Closed birchmd closed 8 months ago

birchmd commented 8 months ago

Description

The XCC feature was designed to allow users to spend their own wNEAR ERC-20 tokens on Aurora in Near native interaction as if it were the base token. This works by bridging the wNEAR from Aurora out to the user's XCC account, then unwrapping it. The Rainbow bridge team noticed an issue where it is possible for the wrap.near:withdraw_near promise to resolve before the wrap.near:ft_transfer promise. This causes the XCC flow to fail if the user's XCC account does not carry a wNEAR balance because we attempt to withdraw tokens we don't yet have.

This PR aims to solve that issue. To see why this fix works, we need to know why the issue happens in the first place. The problem is the XCC flow used to use the call entry point to trigger the exit to Near function on the wNEAR ERC-20 token. That function invokes the exit to Near precompile which creates a promise to transfer the corresponding NEP-141 token from aurora to the destination account. However, that promise is not returned from call because instead it must return the EVM SubmitResult (the normal use-case for call is simply to invoke the EVM).

By not returning the ft_transfer promise, it is disconnected from the subsequent execution graph and therefore Near does not make any guarantees about when it will resolve relative to other promises the execution will create. Under normal (non-congested) conditions, the ft_transfer does resolve first because there is one block before the wrap.near:withdraw_near call is created (since after aurora:call comes xcc_router:unwrap_and_refund_storage which then makes the withdraw call). However, if the shard containing wrap.near is congested then the ft_transfer call can delayed by one block and then need to execute in the same block as near_withdraw, resulting in a 50% chance of failure.

Therefore, to fix the issue we must make sure the promise from the exit precompile is given as the return value of the call in the XCC flow to make sure it stays connected with the rest of the execution graph. Doing this will ensure wrap.near:ft_transfer resolves before xcc_router:unwrap_and_refund_storage is allowed to execute.
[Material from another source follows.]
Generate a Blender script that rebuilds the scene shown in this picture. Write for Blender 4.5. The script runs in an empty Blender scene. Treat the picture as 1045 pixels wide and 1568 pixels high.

To that end, in this PR I introduce a new private function called withdraw_wnear_to_router. The only purpose of this function is to make the call to the exit precompile while capturing its promise and then return that promise. With that context, this change should be pretty easy to follow. The new function is defined in contract_methods::xcc, and that logic is applied in both lib.rs and the standalone engine.

Performance / NEAR gas cost considerations

All costs should remain unchanged. The same work is done, just in a different method to allow the promise return.

Testing

The bug described above only occurs under congested conditions, so I do not know how to write a good test for it in near-workspaces. I am relying on the existing XCC tests to at least be sure this change does not break the feature.